(Scene script records)
......

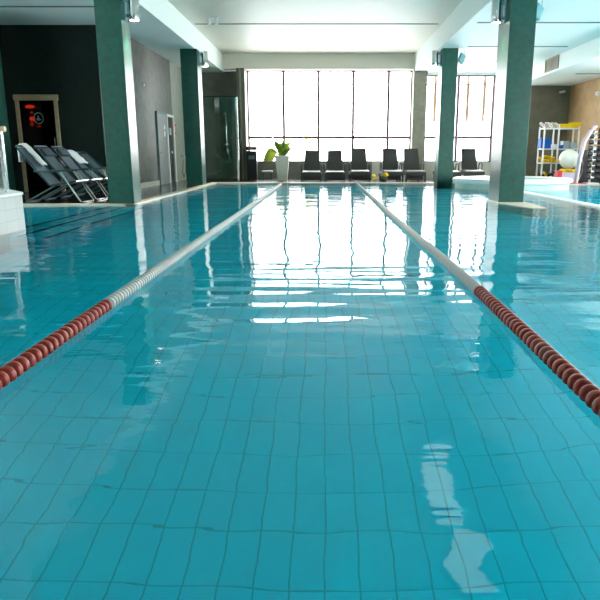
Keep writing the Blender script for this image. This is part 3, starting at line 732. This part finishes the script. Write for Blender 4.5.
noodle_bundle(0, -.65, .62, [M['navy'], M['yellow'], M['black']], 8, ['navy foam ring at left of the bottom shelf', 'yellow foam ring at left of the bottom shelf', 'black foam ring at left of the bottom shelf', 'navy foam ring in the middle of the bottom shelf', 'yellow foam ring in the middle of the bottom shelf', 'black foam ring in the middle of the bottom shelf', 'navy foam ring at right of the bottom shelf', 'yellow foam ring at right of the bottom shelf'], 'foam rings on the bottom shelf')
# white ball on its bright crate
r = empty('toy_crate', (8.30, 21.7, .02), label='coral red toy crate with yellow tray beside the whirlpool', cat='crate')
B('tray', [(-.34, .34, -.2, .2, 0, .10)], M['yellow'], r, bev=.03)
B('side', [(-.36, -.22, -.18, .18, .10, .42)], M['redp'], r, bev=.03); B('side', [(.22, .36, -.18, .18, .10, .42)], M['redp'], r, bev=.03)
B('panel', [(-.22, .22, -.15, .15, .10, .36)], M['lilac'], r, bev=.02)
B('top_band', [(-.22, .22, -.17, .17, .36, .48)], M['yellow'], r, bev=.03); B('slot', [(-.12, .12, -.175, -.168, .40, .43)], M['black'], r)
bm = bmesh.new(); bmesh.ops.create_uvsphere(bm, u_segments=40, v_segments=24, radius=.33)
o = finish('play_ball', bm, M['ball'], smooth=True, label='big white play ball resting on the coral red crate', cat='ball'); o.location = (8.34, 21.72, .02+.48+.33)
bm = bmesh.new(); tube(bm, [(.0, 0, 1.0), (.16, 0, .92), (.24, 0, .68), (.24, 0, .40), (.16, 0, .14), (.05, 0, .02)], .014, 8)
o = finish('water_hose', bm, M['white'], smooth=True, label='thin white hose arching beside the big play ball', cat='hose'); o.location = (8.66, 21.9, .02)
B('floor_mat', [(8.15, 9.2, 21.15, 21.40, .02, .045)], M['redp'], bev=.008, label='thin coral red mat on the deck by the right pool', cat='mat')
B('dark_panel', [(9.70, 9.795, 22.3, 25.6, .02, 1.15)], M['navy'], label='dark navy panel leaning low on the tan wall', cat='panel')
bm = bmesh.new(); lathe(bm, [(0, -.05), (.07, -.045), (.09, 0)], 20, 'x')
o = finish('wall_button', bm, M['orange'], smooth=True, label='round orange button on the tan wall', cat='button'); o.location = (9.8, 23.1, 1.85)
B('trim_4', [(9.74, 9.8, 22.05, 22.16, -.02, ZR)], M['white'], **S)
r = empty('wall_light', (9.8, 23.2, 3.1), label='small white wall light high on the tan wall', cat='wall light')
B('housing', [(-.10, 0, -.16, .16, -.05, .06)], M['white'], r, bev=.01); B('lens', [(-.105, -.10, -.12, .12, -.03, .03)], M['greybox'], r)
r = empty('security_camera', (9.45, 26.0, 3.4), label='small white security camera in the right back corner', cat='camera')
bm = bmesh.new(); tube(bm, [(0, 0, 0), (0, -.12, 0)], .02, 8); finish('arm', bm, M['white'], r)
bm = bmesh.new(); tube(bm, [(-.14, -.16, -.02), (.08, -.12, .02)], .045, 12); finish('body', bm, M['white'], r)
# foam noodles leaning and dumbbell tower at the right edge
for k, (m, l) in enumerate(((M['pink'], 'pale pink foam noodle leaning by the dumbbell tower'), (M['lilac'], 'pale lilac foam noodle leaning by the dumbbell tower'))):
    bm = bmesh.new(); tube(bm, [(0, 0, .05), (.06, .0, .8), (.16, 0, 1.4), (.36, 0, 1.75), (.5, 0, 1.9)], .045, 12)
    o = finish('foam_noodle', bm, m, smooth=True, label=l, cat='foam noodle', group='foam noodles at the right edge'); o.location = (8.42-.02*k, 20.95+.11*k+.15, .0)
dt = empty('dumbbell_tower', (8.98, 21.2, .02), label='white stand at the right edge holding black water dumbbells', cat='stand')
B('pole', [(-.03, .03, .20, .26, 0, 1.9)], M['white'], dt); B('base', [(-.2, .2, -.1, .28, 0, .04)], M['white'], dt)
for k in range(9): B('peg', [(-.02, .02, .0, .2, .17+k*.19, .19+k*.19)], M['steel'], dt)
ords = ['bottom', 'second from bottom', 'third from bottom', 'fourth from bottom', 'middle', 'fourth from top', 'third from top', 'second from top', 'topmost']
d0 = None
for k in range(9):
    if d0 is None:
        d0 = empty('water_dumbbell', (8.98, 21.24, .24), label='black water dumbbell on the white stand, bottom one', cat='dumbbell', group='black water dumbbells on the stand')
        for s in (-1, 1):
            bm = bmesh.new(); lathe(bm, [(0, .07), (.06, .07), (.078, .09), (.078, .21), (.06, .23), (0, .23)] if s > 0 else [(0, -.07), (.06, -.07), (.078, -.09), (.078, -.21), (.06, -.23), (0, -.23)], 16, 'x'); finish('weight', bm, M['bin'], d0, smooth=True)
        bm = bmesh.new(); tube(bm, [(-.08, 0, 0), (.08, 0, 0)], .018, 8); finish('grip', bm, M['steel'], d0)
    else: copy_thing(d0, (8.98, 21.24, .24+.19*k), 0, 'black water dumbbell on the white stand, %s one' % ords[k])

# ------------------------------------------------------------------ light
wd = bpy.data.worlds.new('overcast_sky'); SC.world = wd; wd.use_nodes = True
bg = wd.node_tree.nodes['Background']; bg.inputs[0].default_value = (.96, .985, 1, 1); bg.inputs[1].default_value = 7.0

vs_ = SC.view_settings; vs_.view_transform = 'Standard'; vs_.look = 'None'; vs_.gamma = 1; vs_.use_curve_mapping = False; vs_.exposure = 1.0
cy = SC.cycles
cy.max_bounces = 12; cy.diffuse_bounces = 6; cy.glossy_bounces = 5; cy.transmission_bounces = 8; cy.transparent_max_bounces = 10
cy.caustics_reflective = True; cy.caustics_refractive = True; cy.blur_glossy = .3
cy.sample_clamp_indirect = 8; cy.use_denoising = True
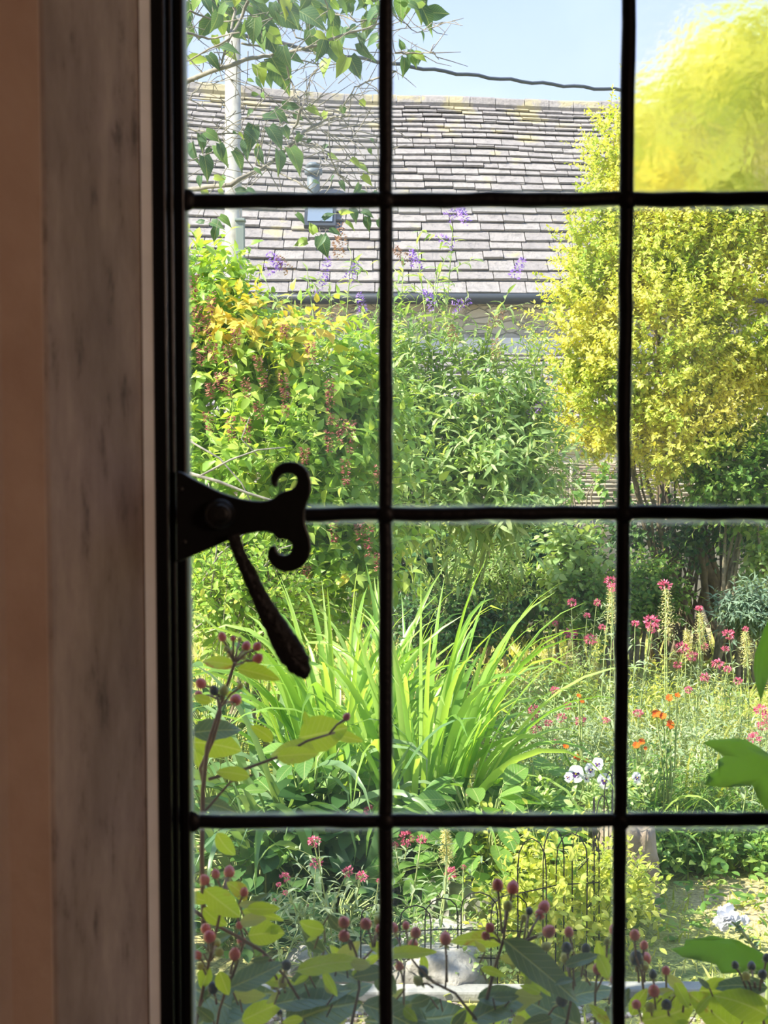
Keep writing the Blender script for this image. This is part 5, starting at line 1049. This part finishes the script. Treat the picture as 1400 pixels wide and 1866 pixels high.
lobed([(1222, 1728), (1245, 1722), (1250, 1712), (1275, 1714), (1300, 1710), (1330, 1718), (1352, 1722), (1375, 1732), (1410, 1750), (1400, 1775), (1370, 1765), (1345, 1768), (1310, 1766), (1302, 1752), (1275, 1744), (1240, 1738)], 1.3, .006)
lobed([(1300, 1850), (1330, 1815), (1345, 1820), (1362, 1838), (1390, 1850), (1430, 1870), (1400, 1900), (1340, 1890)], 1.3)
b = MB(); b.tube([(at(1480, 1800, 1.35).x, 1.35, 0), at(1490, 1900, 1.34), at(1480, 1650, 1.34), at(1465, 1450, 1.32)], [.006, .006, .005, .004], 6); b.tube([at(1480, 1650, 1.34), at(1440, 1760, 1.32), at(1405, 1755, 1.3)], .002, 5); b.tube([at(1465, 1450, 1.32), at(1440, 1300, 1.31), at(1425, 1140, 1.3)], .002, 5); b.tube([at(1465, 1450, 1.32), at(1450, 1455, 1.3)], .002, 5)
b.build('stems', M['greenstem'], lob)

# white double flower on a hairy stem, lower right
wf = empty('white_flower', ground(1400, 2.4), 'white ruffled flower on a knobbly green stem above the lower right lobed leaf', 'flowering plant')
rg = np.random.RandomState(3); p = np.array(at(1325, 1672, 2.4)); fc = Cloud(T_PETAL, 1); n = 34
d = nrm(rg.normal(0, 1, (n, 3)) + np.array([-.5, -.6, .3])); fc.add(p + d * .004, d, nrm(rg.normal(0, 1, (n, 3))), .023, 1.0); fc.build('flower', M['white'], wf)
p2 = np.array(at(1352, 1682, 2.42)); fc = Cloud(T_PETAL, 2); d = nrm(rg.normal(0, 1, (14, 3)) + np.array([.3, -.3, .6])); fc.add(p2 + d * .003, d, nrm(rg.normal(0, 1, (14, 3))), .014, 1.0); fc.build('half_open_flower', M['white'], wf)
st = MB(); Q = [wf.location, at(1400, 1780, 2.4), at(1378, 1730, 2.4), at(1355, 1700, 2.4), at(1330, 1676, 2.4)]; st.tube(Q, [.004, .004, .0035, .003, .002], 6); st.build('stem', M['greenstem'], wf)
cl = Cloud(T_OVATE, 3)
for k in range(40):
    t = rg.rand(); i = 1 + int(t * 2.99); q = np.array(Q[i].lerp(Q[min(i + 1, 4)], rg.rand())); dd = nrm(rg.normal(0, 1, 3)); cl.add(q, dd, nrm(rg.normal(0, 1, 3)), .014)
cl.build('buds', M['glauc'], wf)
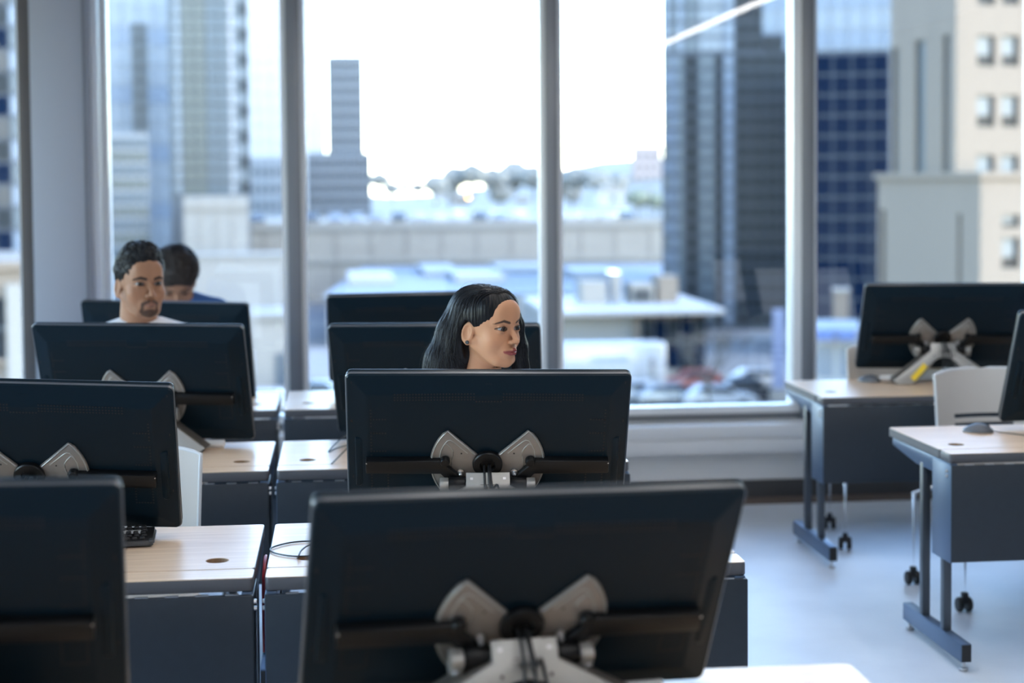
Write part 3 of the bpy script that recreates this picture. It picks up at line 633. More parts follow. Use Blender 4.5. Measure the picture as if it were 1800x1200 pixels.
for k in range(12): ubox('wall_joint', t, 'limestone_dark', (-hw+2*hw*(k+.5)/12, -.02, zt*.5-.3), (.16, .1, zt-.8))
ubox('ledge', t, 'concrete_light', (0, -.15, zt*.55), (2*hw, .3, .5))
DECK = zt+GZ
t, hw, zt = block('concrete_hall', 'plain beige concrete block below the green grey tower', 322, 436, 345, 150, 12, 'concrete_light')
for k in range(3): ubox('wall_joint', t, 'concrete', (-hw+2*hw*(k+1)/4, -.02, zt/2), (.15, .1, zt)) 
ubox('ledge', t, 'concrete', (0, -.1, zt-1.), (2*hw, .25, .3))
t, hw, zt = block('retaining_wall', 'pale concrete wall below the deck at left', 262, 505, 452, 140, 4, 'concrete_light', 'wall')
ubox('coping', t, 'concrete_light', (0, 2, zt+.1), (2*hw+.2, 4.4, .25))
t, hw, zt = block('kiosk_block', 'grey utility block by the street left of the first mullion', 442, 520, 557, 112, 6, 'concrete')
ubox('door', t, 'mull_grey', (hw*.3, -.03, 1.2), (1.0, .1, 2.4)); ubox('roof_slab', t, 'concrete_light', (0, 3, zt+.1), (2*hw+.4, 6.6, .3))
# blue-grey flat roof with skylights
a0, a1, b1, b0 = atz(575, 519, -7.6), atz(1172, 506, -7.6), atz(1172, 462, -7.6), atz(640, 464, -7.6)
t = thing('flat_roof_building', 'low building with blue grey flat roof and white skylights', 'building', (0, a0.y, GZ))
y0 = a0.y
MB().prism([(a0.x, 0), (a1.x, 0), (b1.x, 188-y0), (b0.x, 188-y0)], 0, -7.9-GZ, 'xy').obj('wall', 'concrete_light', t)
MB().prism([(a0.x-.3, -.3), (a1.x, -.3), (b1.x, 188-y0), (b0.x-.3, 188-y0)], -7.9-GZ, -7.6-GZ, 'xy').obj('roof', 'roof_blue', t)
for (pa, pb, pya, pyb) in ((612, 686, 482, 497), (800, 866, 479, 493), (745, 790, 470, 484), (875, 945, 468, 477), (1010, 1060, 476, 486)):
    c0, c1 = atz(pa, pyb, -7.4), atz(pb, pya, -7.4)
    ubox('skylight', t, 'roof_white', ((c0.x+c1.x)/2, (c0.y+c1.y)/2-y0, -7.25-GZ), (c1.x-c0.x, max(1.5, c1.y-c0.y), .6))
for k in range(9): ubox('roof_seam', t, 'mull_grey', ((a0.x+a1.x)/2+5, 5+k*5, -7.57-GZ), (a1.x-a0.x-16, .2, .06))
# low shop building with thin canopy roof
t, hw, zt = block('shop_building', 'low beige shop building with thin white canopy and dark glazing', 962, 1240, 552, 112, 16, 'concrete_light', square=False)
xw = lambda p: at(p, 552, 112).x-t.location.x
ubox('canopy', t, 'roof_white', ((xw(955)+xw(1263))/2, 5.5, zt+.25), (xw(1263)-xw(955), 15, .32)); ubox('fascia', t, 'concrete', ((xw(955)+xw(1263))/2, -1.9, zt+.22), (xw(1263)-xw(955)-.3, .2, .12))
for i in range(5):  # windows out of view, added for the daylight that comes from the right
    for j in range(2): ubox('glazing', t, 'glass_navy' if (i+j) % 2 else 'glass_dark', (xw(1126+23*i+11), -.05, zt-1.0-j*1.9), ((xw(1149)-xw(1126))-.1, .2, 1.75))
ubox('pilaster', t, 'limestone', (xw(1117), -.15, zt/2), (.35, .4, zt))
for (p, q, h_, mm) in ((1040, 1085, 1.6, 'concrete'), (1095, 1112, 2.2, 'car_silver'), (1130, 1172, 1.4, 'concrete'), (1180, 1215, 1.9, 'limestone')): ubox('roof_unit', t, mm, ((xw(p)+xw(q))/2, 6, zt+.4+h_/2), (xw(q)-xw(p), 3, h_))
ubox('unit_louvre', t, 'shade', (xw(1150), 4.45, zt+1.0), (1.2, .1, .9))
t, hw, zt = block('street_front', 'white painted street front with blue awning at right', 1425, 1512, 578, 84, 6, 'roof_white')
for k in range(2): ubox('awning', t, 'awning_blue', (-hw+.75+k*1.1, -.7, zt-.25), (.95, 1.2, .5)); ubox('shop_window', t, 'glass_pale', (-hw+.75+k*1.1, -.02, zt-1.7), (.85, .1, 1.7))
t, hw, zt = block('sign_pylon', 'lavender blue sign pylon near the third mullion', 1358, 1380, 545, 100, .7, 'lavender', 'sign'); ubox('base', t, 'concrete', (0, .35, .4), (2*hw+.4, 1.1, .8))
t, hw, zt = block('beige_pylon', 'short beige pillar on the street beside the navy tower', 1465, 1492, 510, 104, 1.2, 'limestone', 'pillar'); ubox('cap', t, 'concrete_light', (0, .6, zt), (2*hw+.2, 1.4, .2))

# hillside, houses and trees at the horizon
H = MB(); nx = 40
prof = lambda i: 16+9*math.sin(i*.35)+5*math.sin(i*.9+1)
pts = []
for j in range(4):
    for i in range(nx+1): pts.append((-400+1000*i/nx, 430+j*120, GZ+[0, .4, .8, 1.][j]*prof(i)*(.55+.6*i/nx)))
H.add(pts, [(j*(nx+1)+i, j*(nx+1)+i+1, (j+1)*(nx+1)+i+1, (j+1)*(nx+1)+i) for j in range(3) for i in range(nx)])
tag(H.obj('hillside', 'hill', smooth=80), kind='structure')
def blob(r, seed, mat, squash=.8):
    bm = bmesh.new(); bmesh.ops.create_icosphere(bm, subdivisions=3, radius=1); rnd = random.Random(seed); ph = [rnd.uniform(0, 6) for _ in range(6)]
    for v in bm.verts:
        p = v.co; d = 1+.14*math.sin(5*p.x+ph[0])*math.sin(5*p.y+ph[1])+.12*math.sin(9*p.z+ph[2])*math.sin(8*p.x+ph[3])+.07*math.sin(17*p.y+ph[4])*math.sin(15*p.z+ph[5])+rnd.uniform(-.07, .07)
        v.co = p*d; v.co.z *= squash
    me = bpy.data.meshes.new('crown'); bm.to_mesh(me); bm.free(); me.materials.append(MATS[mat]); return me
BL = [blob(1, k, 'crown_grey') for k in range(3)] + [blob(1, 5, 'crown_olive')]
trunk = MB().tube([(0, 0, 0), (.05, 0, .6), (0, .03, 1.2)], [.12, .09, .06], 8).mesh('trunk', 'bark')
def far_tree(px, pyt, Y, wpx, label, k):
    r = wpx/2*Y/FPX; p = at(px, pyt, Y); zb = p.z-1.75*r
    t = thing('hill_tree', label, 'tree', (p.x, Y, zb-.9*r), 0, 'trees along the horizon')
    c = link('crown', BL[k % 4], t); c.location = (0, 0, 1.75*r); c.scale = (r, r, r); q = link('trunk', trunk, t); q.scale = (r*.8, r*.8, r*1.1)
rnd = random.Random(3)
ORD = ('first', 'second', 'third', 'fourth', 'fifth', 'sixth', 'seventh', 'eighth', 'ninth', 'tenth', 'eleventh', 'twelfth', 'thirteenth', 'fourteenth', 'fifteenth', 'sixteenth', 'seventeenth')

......

■ WRITTEN TASK:
Find every line that holds "image" and copy it.

■ THE REPLY:
Keep writing the Blender script for this image. This is part 3, starting at line 732. This part finishes the script. Write for Blender 4.5.
Keep writing the Blender script for this image. This is part 5, starting at line 1049. This part finishes the script. Treat the picture as 1400 pixels wide and 1866 pixels high.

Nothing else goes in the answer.